Ecoslops, the French marine hydrocarbon treatment company that creates fuel from waste oil residue, has announced its intention to expand operations across Europe, Africa and the Middle East. Ecoslops is dedicated to the creation of recycled marine fuel from marine hydrocarbon residue, also know as slops and since being introduced to the marine industry in 2015 it has generated its first revenue from the sale of marine fuel and light bitumen – the by-products of Ecoslops’ recycling process.

Slops include a variety of hydrocarbon residues commonly produced by maritime activity, such as sludges, bilge waters and ballast waters. Ordinarily slops would be considered waste material and the water, sediment, heavy metals and various other pollutants therein would be destroyed through the process of incineration.

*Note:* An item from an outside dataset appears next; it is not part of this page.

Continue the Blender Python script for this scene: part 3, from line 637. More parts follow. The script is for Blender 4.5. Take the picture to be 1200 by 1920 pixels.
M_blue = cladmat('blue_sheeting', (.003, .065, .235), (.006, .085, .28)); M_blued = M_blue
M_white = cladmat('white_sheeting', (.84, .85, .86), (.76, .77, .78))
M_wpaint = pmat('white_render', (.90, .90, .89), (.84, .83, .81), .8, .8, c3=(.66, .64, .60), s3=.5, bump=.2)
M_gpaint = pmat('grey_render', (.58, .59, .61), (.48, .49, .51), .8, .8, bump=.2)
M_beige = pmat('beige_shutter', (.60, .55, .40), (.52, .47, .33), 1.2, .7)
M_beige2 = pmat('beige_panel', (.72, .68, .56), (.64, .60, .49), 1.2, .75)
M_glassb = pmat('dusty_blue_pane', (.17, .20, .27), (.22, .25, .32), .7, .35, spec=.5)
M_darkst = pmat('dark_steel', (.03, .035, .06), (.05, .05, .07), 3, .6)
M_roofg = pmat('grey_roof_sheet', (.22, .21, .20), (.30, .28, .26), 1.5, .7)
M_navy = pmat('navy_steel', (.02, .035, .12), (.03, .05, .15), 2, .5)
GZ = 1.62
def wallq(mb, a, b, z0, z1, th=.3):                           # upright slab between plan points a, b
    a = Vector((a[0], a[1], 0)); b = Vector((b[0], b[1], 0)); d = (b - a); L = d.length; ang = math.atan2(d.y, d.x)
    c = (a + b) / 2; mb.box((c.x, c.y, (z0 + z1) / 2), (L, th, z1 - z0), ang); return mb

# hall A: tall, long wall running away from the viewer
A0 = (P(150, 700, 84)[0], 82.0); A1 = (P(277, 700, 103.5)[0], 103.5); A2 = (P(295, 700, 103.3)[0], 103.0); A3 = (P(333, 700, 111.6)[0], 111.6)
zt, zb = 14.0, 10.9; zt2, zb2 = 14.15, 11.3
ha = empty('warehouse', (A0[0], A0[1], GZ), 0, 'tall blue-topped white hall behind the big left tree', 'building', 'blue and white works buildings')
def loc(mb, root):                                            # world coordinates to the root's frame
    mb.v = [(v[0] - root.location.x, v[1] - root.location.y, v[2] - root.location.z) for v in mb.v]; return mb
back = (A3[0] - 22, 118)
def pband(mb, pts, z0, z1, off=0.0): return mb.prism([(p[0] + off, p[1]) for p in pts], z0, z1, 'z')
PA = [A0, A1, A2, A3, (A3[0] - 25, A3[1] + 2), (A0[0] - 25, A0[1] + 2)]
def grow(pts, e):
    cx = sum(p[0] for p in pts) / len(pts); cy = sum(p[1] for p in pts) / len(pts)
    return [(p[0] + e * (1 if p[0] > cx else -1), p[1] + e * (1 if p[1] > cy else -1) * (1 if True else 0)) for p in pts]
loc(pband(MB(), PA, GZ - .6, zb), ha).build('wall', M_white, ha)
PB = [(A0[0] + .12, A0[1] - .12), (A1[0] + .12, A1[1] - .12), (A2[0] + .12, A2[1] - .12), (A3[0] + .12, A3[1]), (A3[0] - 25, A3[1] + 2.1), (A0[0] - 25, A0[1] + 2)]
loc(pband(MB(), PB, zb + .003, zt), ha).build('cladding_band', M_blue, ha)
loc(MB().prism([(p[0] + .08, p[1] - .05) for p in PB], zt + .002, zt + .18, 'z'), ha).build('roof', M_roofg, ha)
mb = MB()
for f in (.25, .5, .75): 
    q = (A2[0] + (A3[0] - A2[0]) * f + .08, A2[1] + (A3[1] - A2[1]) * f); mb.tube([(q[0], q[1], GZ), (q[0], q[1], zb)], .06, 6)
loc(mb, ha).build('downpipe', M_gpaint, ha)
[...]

Ecoslops’ innovative process, which uses a combination of decanting, centrifuging and vacuuming, provides an economically viable and environmentally friendly alternative for port infrastructures, waste collectors and ship owners, as it produces marine fuel products compliant with ISO8217.

The Port of Sinès, Portugal

Currently, Ecoslops’ only operational plant is in the Port of Sinès, Portugal, but thanks to the substantial fall in oil prices, the company plans to expand into the Black Sea, Ivory Coast, Northern Europe and Mediterranean. Further talks in Egypt, the Middle East and South Africa are expected at the end of 2016.

“The sharp fall in the price of oil has significantly accelerated our development prospects; most major European and worldwide ports are currently saturated with slops,” says Vincent Favier, CEO of Ecoslops. “Traditional industrial clients of these oily residues are turning to fuel from much higher-quality cheaper virgin crude oil, resulting in the saturation of slop supplies.”

As well as refining its process and developing its infrastructure, Ecoslops has also begun lobbying the IMO to present their solution to the issue of slop wastage and incineration. Favier believes that, “Ecoslops…technology offers the only solution for converting slops into ‘useful’ and financially attractive products.”